書評を書く/アドルフに告ぐ
2009文春文庫版
手塚治虫 作、漫画
1~(最終巻)4
1[編集]
間違いなく手塚氏がたどり着いた頂点の一つ。
有り得ない愚か者もいろいろ登場するが、今でもこの辺の愚か者の大人は死ぬほどいる。
在日本領事館のナチス党員のセリフ。
「ユダヤ人は人間として最も下等なんだよ 虫ケラと同じだ きみはその虫ケラをかばおうとしてる これはばかげた行為だよ」
この人物は結局自身の言動に見合った最期を迎える。
ちょっと前くらいか、安倍晋三をヒトラーになぞらえた人が結構いて、右曲がりのダンディたちは一斉に批判したが、まあそうね、俺に言わせりゃあ安倍はヒトラーほど大物ではない。
昔田原総一朗さんが、インテリは自民党に投票しないって言ったけど、まあ俺も生まれてこの方、自民党に投票したことはない。
しかし自民党員全てを否定するわけではない。
例えば麻生さんなんて俺は結構好きでね。この人はユーモアのある人だと思う。
昔この人の発言で、物議をかもしたもので、ワイマール憲法をナチスは上手に骨抜きにした、こういう風にうまくやればいいんだよ^^、っていうのがあって、いやいやもちろんこれは問題あるけど、ユーモアとしては凄く面白い。この人は明らかに冗談でこれを言ってるよね。まあ批判する人も多いかもしれないけど、俺は割と好感持っている。
2[編集]
手塚氏がこの作品で執拗に描こうとした狂気と恐怖。
最近の身のまわりを見ると、これを全く理解しない、理解出来ないような人間がいっぱいいるような気がする。
最近の事なのか?
昔からそうだったのかもね、単に敗戦で頭を叩かれて、理解しているふりをしていたのだろう。

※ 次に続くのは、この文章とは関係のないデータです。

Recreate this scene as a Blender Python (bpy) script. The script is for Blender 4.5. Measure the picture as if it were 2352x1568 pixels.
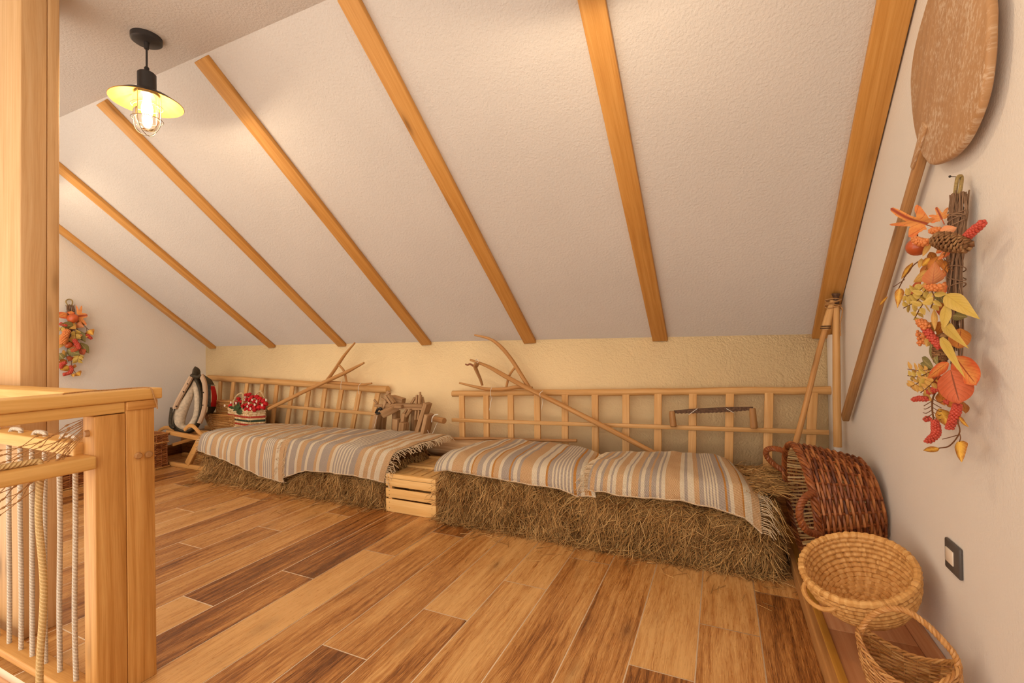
import bpy, math, random
import numpy as np
from mathutils import Vector, Matrix, noise as mnoise
random.seed(7); rng = np.random.default_rng(7)
PI = math.pi
D = bpy.data; COL = bpy.context.scene.collection
for _o in list(D.objects): D.objects.remove(_o)

# ------------------------------------------------------------------ camera
EYE = np.array([0.0, 0.0, 1.06]); F_PX = 1051.57
YAW, PIT, ROL = math.radians(24.485), math.radians(0.422), math.radians(-0.900)
def _basis():
    cy, sy, cp, sp, cr, sr = (math.cos(YAW), math.sin(YAW), math.cos(PIT), math.sin(PIT), math.cos(ROL), math.sin(ROL))
    f = np.array([-sy*cp, cy*cp, sp]); r = np.array([cy, sy, 0.0]); u = np.cross(r, f)
    return cr*r + sr*u, -sr*r + cr*u, f
CR, CU, CF = _basis()
cam_data = D.cameras.new('camera'); cam = D.objects.new('camera', cam_data); COL.objects.link(cam)
cam_data.sensor_width = 36; cam_data.lens = F_PX/2352*36; cam_data.clip_start = 0.02
cam.matrix_world = Matrix(((CR[0], CU[0], -CF[0], EYE[0]), (CR[1], CU[1], -CF[1], EYE[1]), (CR[2], CU[2], -CF[2], EYE[2]), (0, 0, 0, 1)))
sc = bpy.context.scene; sc.camera = cam

# ------------------------------------------------------------------ world, lamps' strength, exposure
WORLD_STRENGTH = 2.5; WORLD_COLOR = (1.0, 0.86, 0.70); LAMP_W = 15.0; LAMP_COLOR = (1.0, 0.80, 0.56)
world = D.worlds.new('world'); sc.world = world; world.use_nodes = True
_bg = world.node_tree.nodes['Background']; _bg.inputs[0].default_value = (*WORLD_COLOR, 1); _bg.inputs[1].default_value = WORLD_STRENGTH
sc.view_settings.view_transform = 'Standard'; sc.view_settings.look = 'None'
sc.view_settings.gamma = 1; sc.view_settings.use_curve_mapping = False
sc.view_settings.exposure = 0.17
sc.cycles.max_bounces = 10; sc.cycles.diffuse_bounces = 6; sc.cycles.transparent_max_bounces = 16

# ------------------------------------------------------------------ measured points: pixel of the 2352x1568 frame on a given plane
def _ray(x, y): return CF + (x-1176)/F_PX*CR - (y-784)/F_PX*CU
def py(x, y, Y): d = _ray(x, y); return EYE + d*(Y/d[1])
def px(x, y, X): d = _ray(x, y); return EYE + d*(X/d[0])
def pz(x, y, Z): d = _ray(x, y); return EYE + d*((Z-EYE[2])/d[2])
def pn(x, y, p0, n): d = _ray(x, y); n = np.asarray(n, float); return EYE + d*(((np.asarray(p0)-EYE)@n)/(d@n))
def A(*v): return np.array(v, float)
def unit(v): v = np.asarray(v, float); return v/max(np.linalg.norm(v), 1e-12)

# ------------------------------------------------------------------ room measures
XL, XR, YW, ZK, ZC = -5.08, 0.585, 3.14, 1.095, 2.51
SLOPE = 0.8214; YJ = YW-(ZC-ZK)/SLOPE; YB = -1.3
def zslope(y): return ZK+(YW-y)*SLOPE

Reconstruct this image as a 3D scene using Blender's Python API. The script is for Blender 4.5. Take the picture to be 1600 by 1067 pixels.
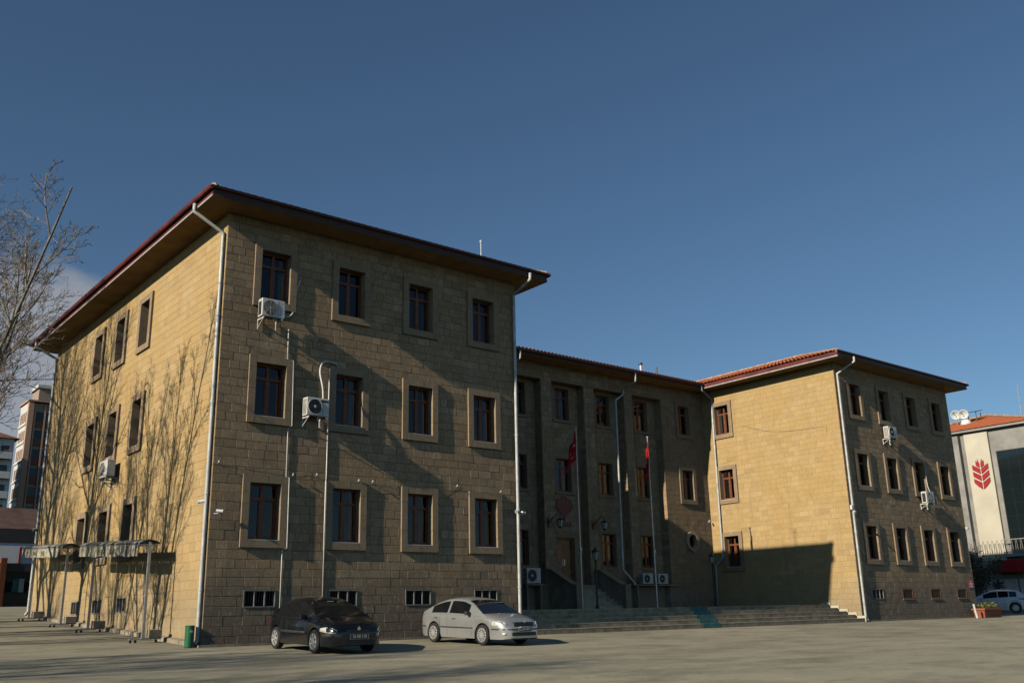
import bpy, bmesh, math, random
from mathutils import Vector, Matrix
from math import sin, cos, pi, radians, sqrt

for o in list(bpy.data.objects):
    bpy.data.objects.remove(o)
SC = bpy.context.scene
COL = SC.collection
V = Vector

# ------------------------------------------------------------------ camera
PAN, PITCH, ROLL = radians(39.396), radians(16.0113), radians(-1.3175)
CAM = V((-10.4358, -26.1169, 0.6293))
fw = V((sin(PAN) * cos(PITCH), cos(PAN) * cos(PITCH), sin(PITCH)))
rt = V((cos(PAN), -sin(PAN), 0))
up = rt.cross(fw)
rr = rt * cos(ROLL) + up * sin(ROLL)
uu = up * cos(ROLL) - rt * sin(ROLL)
cd = bpy.data.cameras.new('camera')
cam = bpy.data.objects.new('camera', cd)
COL.objects.link(cam)
cd.sensor_width = 36.0
cd.lens = 1491.67 / 1600 * 36
cd.clip_start = 0.1
cd.clip_end = 6000
m = Matrix((rr, uu, -fw)).transposed().to_4x4()
m.translation = CAM
cam.matrix_world = m
SC.camera = cam

# ------------------------------------------------------------------ light
SUN = V((1, 0.096, -0.467)).normalized()          # direction the light travels
W = bpy.data.worlds.new('World')
SC.world = W
W.use_nodes = True
nt = W.node_tree
nt.nodes.clear()
out = nt.nodes.new('ShaderNodeOutputWorld')
bg = nt.nodes.new('ShaderNodeBackground')
sky = nt.nodes.new('ShaderNodeTexSky')
sky.sky_type = 'NISHITA'
sky.sun_disc = False
sky.sun_elevation = math.asin(-SUN.z)
sky.sun_rotation = math.atan2(-SUN.x, -SUN.y)
sky.altitude = 900
sky.air_density = 1.0
sky.dust_density = 0.1
sky.ozone_density = 4.0
bg.inputs['Strength'].default_value = 0.073
wb = nt.nodes.new('ShaderNodeMix'); wb.data_type = 'RGBA'; wb.blend_type = 'MULTIPLY'
wb.inputs['Factor'].default_value = 1.0; wb.inputs[7].default_value = (1.0, 1.07, 1.03, 1)
nt.links.new(sky.outputs[0], wb.inputs[6]); nt.links.new(wb.outputs[2], bg.inputs['Color'])
# a low bank of cloud in the north-west
tc = nt.nodes.new('ShaderNodeTexCoord')
dotn = nt.nodes.new('ShaderNodeVectorMath'); dotn.operation = 'DOT_PRODUCT'
dotn.inputs[1].default_value = V((0.13, 0.96, 0.25)).normalized()
nz = nt.nodes.new('ShaderNodeTexNoise')
nz.inputs['Scale'].default_value = 4.2
nz.inputs['Detail'].default_value = 6
nz.inputs['Roughness'].default_value = 0.55
mp = nt.nodes.new('ShaderNodeMapping')
mp.inputs['Scale'].default_value = (1, 1, 3.4)
nt.links.new(tc.outputs['Generated'], mp.inputs['Vector'])
nt.links.new(mp.outputs[0], nz.inputs['Vector'])
nt.links.new(tc.outputs['Generated'], dotn.inputs[0])
r1 = nt.nodes.new('ShaderNodeMapRange')
r1.inputs['From Min'].default_value = 0.972
r1.inputs['From Max'].default_value = 0.993
r1.inputs['To Min'].default_value = -0.35
r1.inputs['To Max'].default_value = 0.35
nt.links.new(dotn.outputs['Value'], r1.inputs['Value'])
ad = nt.nodes.new('ShaderNodeMath'); ad.operation = 'ADD'
nt.links.new(nz.outputs[0], ad.inputs[0])
nt.links.new(r1.outputs[0], ad.inputs[1])
sepz = nt.nodes.new('ShaderNodeSeparateXYZ'); nt.links.new(tc.outputs['Generated'], sepz.inputs[0])
r3 = nt.nodes.new('ShaderNodeMapRange')
r3.inputs['From Min'].default_value = 0.375; r3.inputs['From Max'].default_value = 0.29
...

この狂気の真っただ中にいて、自分自身がその狂気となっている人間は、日常的にこの恐怖を周囲に振りまいて、放出して生きている。
3[編集]
こ、これは…凄い漫画だ。手塚氏の事はもちろん子供時代から知ってはいたが、それほど注目していなかった。ブラックジャックとか読んでいたけど、もちろんブラックジャックも凄い漫画なのだが…。手塚氏は終戦時16 歳。今でいえば高校2 年生だろう。戦時中の描写はものすごく的確なはずだ。最近の若い人は、我々の時代から比べて明らかに右傾化しているように見えるが、若い人たちにもぜひこの本を読んで欲しい。